Solar PH turns to foreign entities for grand plans

Listed renewable energy player Solar Philippines Nueva Ecija Corp. (SPNEC) is eyeing to sell shares directly to foreign entities, its top executive said.

SPNEC is planning to sell 3.25 billion shares to investors that would increase its public swap in time for the completion of its deal with parent firm Solar Philippines Power Project Holdings Inc.

The listed firm is referring to the asset-for-share swap where it would be issuing 24.37 billion shares at P2.50 apiece in exchange for the shares of Solar Philippines in a portfolio of projects.

In a media roundtable, Solar Philippines founder Leandro Leviste unveiled plans to issue at least 3 billion shares via private placement by year-end. It will take place after SPNEC’s stock rights offering (SRO).

“We had a public briefing with potential investors and the company is planning to place at least 3 billion shares by the end of the year so that we can consummate the share swap,” said Leviste, referring to the investor briefing held in March.

Leviste said it would be presumed that additional SPNEC shares will be predominantly sold through foreign institutions.

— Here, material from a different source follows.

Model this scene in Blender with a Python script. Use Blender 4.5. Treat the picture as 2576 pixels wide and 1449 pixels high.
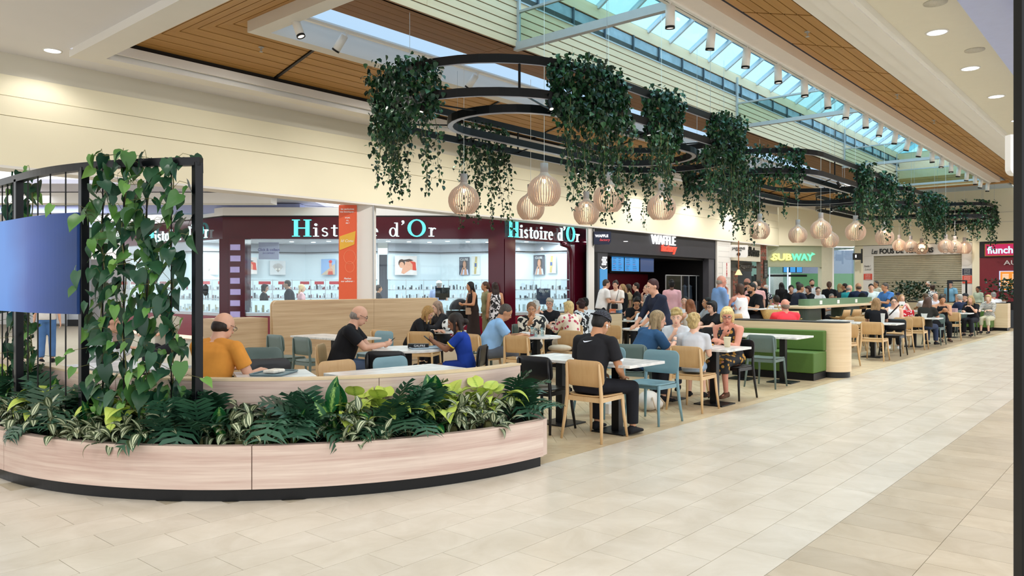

“That is the general way that such placements of that scale are often done in Philippine listed companies,” he said.

SPNEC was targeting to conclude the private placements by the end of the year. It was looking at other options such as a follow-on offering or re-IPO (initial public offering) and SRO to raise more funds for developing 10 gigawatts (GW) of solar projects and meet the minimum public ownership requirement of 20 percent.

From the rights offering, SPNEC is planning to raise P2.8 billion from the sale of 1.88 billion shares to existing shareholders at P1.50 each. It will run from Aug. 30 to Sept. 5.

“The net proceeds from the offer are intended for project development (including securing land and off-take agreements) and general corporate purposes,” the company said in its final prospectus.

Leviste said the success of the SRO would catalyze their undertaking of solar projects even though proceeds from the exercise represent a small fraction of the project cost.

At an industry standard cost of $700,000 per megawatt and revenue of P6 million per MW annually, 10 GW of projects would have a total non-land capital expenditure of $7 billion and annual revenue of P60 billion.

“The SRO’s P2.8 billion proceeds will help complete the P10 billion that we plan to invest to complete the development of 10 GW of projects,” added Leviste.

Some of the projects in the pipeline include more than 400 MW operating or under construction; the 3.5 GW solar, 4.5 GWh battery Terra Solar project; the 1.8 GW solar, 1.8 gigawatt-hour battery Batangas baseload project and 1.8 GW of projects contracted under the Department of Energy’s Green Energy Auction Program.

“With its Nueva Ecija solar project, these would potentially bring SPNEC’s contracted capacity to 8 GW scheduled to commence operations mostly between 2025 to 2026, which it estimates would be 2/3 of the total contracted renewable energy capacity of the Philippines,” he said.